The three main components of the U.S.-Philippine military alliance are a 1951 Mutual Defense Treaty; a 1999 Visiting Forces Agreement that allowed for large-scale military exercises; and a 2014 defense agreement that enabled the American military to station troops and weapons at five sites across the Philippines.

The United States military has also sent Special Operations forces to advise counterterrorism missions in the southern Philippines, where Muslim insurgents have battled the Catholic-majority state for decades.

The Philippines once hosted some of America’s largest overseas military facilities. But the idea of hosting foreign troops in the country was politically sensitive, because many Filipinos saw the arrangement as a vestige of American colonialism.

In 1992, the United States had to vacate Subic Bay, its last base in the country, after street protests and the Philippine Senate’s decision to sunset America’s military presence. Subic Bay is near the South China Sea and was once home to a major U.S. naval contingent during the Cold War.

The 1999 and 2014 agreements allowed the American military to rebuild its presence in the Philippines to some degree. But when President Rodrigo Duterte took office in 2016, he said he wanted to end the former, and potentially revoke the latter, as part of a “separation” with the United States and a move toward better relations with China.

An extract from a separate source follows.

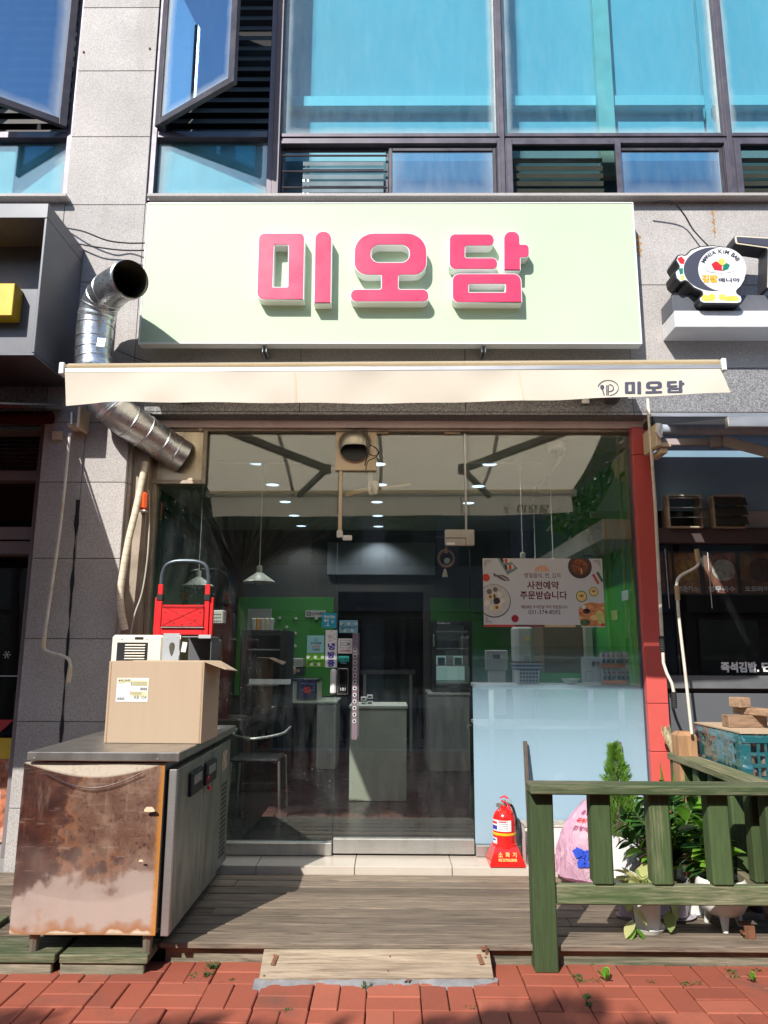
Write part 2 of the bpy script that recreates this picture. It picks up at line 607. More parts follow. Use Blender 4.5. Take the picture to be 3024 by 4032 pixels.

Mr. Duterte eventually backed off his threats, and his successor, President Ferdinand Marcos Jr., has sought to revive the relationship with the United States since taking office last year. The agreement announced on Thursday is a big step in that direction.

Specifically, it would extend the 2014 agreement by allowing Washington to position military equipment and rotate its troops into a total of nine Philippine military sites, up from four in the original, 10-year deal. The change will essentially allow the United States to establish its largest military presence in the country in 30 years.

The extension of the 2014 pact, the Enhanced Defense Cooperation Agreement, could have implications for the future of Taiwan, the island democracy near China that Beijing claims as its territory.

Tensions over Taiwan have been rising since then-House Speaker Nancy Pelosi visited last summer. That contentious move prompted Beijing to step up its activity in the area with several days of live-fire drills, raising the specter of a future conflict.

American officials say that getting access to the Philippines’ northernmost islands is crucial to countering China in the event of an attack on nearby Taiwan. One of the islands, Luzon, the country’s most populous, has military facilities that can accommodate American troops and fighter planes.

The new agreement could also have implications in the South China Sea, which is home to some of the world’s busiest shipping lanes.

Even though an international tribunal found in 2016 that Beijing’s expansive claim to sovereignty over the sea had no legal basis, the Chinese military buildup there has continued. The Philippines is one of several Southeast Asian nations, including Indonesia and Vietnam, that want American help in fending off that buildup.